The satellite will be launched during 2019 – 2020 timeframe by PSLV-XL from Sriharikota:

  1. Aditya-1 was meant to observe only the solar corona. The outer layers of the Sun, extending to thousands of km above the disc (photosphere) is termed as the corona.
  2. It has a temperature of more than a million degree Kelvin which is much higher than the solar disc temperature of around 6000K.
  3. In addition, particle payloads will study the particle flux emanating from the Sun and reaching the L1 orbit, and the magnetometer payload will measure the variation in magnetic field strength at the halo orbit around L1.
  4. These payloads have to be placed outside the interference from the Earth’s magnetic field and could not have been useful in the low earth orbit.

 

Studying lower corona:

  1. The Aditya-L1 Support Centre (ASC) will provide training through regular workshops for the guest users.
  2. Apart from this, it will provide ready-to-use Python and Java apps for the satellite data and demos and handouts to facilitate the guest users.
  3. An ARIES team has recently developed an algorithm to study the accelerating solar eruptions in the lower corona called CMEs Identification in Inner Solar Corona (in short, CIISCO), where CME stands for coronal mass ejection.
  4. The group has also developed several advanced image processing algorithms to detect fine-scale structures in the solar atmosphere.
  5. Such techniques are important to capture dynamics at different spatial and temporal scales.

 

Challenges in launching the mission:

  1. The distance of the Sun from Earth (approximately 15 crore kms on average, compared to the only 3.84 lakh kms to the Moon). This huge distance poses a scientific challenge.
  2. Due to the risks involved, payloads in earlier ISRO missions have largely remained stationary in space.
  3. However, Aditya L1 will have some moving components which increases the risks of collision.
  4. Other issues are the super hot temperatures and radiation in the solar atmosphere.
  5. However, Aditya L1 will stay much farther away, and the heat is not expected to be a major concern for the instruments on board.

 

Conclusion:

How the corona gets heated to such high temperatures is still an unanswered question in solar physics.

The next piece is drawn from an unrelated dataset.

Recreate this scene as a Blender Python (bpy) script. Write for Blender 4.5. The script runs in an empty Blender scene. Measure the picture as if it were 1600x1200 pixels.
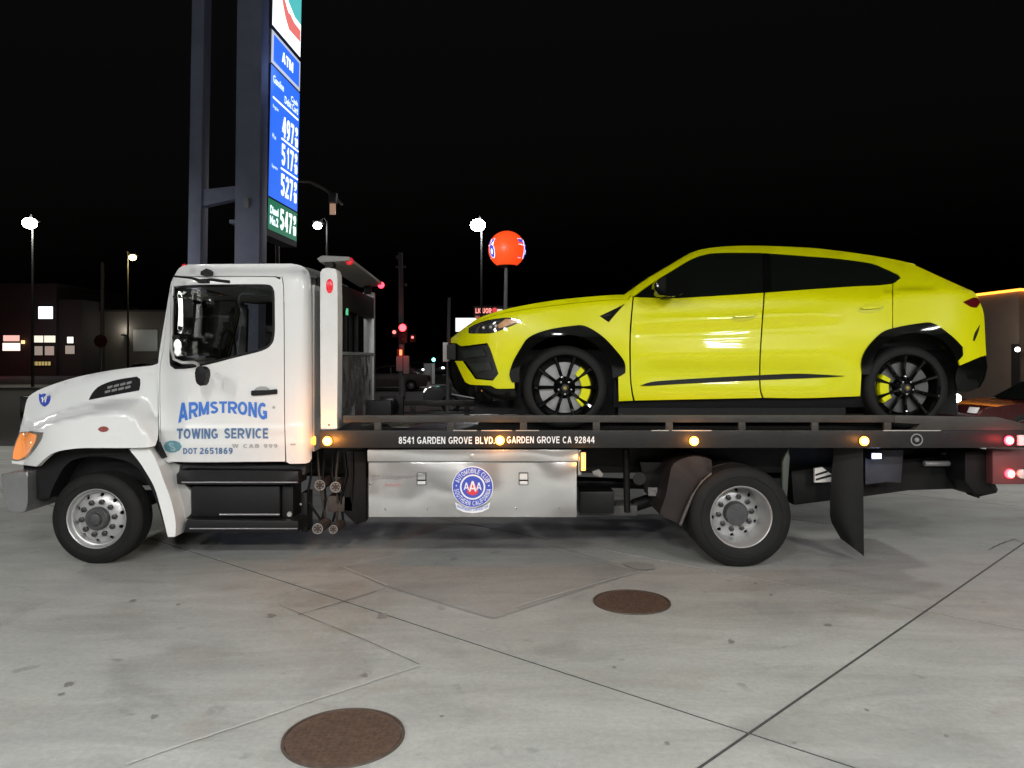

The closest any space mission has been to the sun is NASA’s Parker Solar Probe mission which hovered at a distance of 18.6 million kilometres from the sun at a jaw-dropping speed of 3.93 lakh km per hour.

The Aditya L1 mission, unlike the Parker Solar Probe, won’t actually go anywhere near the Sun. However, unlike other satellites, it’s not going to be stuck in Earth’s lower atmosphere either.

 

Instead, the plan is to launch it in a halo orbit around Lagrangian Point 1 (L1).

At L1, the ISRO satellite will still be moving in orbit but its position relative to the Sun and the Earth will be stable.

Aditya-L1 with additional experiments can now provide observations of Sun’s Corona (soft and hard X-ray, Emission lines in the visible and NIR), Chromosphere (UV) and photosphere (broadband filters).